With the market hitting new highs, most investors are probably not thinking about the next market crash. However, we know that eventually it will happen.
Some investors think that low-risk stocks, such as Fortis Inc. (TSX:FTS)(NYSE:FTS), can protect their portfolios.
Let’s dig a little deeper to see why Fortis is a low-risk investment. Then let’s see if this low-risk example can really protect your portfolio from a market crash.
Fortis has a portfolio of regulated utility assets with predetermined return on equity. Its earnings are predictable. This ultimately leads to a relatively low-volatility stock and a growing dividend.
However, in the last market crash of 2008 and 2009, Fortis shares still fell 28% from peak to trough. Due to its low-risk nature, Fortis shares fell less than the market, which declined more than 40%.
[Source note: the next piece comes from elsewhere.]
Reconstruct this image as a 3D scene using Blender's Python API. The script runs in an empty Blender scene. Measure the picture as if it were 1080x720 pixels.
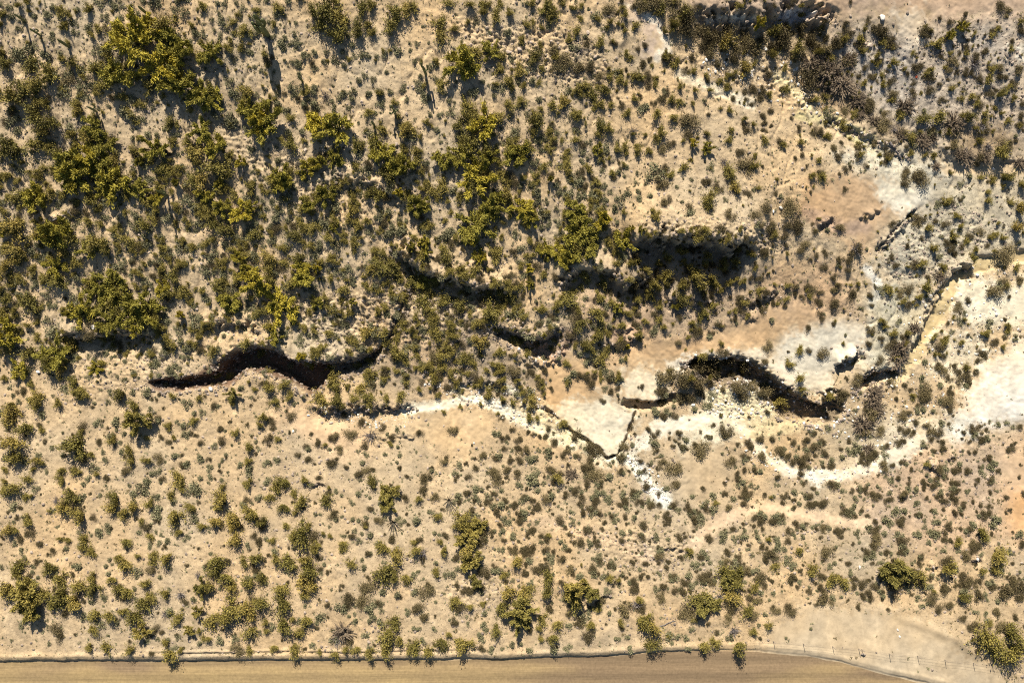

Investors do not lose money when the share prices of their holdings decline; they lose money when they sell at a loss. As a result, low-risk stocks can’t necessarily protect your portfolio from a stock market crash, but you can.
Investors must be prepared for a stock market crash
When a market crash occurs, what will really protect investors and their portfolios is the investors themselves.
Investors must hold on to their shares when a market crash occurs. To do so, they must have high convictions that the businesses behind their stock holdings will survive the market crash. These convictions must be developed before they buy shares in any stock.
Investors can also prepare themselves psychologically by picturing their portfolio value falling by 50%, which has happened in major market crashes.
During market crashes, investors must remind themselves that, the fall will be a temporary phenomenon and that eventually, their portfolio’s value will rebound to new highs.
Why are you buying a stock?
You might buy a stock because of its quality, bright future prospects, growing profits, growing dividends, stability, or a mix of the above.
Before you buy a stock, take some notes on why you’re buying it. When a market crash happens, chances are that the reasons that you bought the stock haven’t changed, even though its share price might have declined a lot. Referring to your notes will help you to hold on to your stock.
Here are my notes on Fortis as an example:
Fortis is a high-quality, regulated utility. It increases my portfolio’s stability. It has increased its dividend for more than four decades.
Based on Fortis’s current annual payout of $1.60 per share, it’s expected to have a sustainable payout ratio of about 65% this year. So, it has room to grow its dividend by 6% per year as management guided.
Under normal market conditions, a minimum yield of 4% is a decent spot to buy some shares.
In the case of a market crash, I can expect my Fortis shares to get a hit like other stocks, but to decline less than the general market.
Moreover, even though my net worth will temporarily shrink due to a lower share price, the income generation capability of the holding will likely remain as strong as before. So, there will be no reason to panic.
Investor takeaway
Investors are their own worst enemies. To prevent selling at a loss, investors should have high convictions behind the businesses of their holdings.
They can write a paragraph before they buy a stock as a reminder in the case of a market crash. That way, they won’t sell at a loss when the business may actually be doing fine, even though the share price may have fallen a lot.
On another note, investors can prepare their minds psychologically by visualizing their portfolio value falling by 50%.